Directions for this task
Retype each line of the listing below, from the first through the one holding "return Vector((EYE.x +", with no other lines.

Material start

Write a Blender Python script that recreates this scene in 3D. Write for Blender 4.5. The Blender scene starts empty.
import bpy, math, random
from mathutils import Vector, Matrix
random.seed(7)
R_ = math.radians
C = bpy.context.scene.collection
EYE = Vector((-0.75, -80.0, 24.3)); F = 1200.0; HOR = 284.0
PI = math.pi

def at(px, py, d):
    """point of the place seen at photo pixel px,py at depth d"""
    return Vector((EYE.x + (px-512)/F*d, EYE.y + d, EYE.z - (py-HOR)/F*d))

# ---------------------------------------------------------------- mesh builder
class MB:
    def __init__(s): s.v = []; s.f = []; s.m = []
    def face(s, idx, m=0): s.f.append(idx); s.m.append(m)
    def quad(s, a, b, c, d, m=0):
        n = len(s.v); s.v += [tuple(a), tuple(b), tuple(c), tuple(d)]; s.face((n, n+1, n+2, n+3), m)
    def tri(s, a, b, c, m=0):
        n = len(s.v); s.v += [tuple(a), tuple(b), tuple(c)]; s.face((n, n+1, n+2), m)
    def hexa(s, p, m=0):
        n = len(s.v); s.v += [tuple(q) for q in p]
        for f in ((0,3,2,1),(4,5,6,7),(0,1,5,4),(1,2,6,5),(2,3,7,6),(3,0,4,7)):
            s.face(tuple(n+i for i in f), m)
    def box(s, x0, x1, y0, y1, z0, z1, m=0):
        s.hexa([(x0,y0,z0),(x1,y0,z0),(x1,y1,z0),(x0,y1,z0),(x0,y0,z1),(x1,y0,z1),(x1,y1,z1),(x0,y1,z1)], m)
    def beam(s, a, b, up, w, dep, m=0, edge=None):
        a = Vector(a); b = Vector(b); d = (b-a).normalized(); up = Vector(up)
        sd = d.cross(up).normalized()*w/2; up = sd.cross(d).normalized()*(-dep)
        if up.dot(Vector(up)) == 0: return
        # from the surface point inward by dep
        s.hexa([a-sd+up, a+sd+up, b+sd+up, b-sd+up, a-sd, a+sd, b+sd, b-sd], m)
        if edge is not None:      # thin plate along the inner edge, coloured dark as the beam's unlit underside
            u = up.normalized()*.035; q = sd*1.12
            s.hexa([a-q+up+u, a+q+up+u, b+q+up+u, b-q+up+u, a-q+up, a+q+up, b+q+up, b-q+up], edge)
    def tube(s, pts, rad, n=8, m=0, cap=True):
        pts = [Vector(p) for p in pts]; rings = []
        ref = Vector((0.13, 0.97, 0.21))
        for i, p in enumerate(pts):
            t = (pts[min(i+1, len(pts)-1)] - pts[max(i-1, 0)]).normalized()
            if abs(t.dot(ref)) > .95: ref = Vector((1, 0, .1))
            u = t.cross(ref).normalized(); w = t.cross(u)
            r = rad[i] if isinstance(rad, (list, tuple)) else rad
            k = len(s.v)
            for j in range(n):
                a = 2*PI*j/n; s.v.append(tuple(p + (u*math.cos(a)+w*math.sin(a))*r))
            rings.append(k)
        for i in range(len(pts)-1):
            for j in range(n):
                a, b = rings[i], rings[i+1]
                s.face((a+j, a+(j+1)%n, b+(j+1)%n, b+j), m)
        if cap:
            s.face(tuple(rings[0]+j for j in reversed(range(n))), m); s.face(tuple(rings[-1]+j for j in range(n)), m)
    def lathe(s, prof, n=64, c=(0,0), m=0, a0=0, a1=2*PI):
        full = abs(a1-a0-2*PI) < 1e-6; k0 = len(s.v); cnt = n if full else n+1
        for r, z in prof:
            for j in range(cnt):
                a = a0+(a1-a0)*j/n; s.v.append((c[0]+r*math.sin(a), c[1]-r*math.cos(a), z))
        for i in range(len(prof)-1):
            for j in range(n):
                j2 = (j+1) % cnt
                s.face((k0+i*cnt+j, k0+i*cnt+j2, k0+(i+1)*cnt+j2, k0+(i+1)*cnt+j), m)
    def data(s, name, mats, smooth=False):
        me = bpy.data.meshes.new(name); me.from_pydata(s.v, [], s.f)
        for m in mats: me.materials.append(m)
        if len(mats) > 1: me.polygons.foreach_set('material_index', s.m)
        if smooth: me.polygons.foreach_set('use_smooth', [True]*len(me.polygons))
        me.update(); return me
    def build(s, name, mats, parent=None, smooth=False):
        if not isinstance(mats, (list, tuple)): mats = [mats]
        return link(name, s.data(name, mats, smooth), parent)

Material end

Task answer
Write a Blender Python script that recreates this scene in 3D. Write for Blender 4.5. The Blender scene starts empty.
import bpy, math, random
from mathutils import Vector, Matrix
random.seed(7)
R_ = math.radians
C = bpy.context.scene.collection
EYE = Vector((-0.75, -80.0, 24.3)); F = 1200.0; HOR = 284.0
PI = math.pi

def at(px, py, d):
    """point of the place seen at photo pixel px,py at depth d"""
    return Vector((EYE.x + (px-512)/F*d, EYE.y + d, EYE.z - (py-HOR)/F*d))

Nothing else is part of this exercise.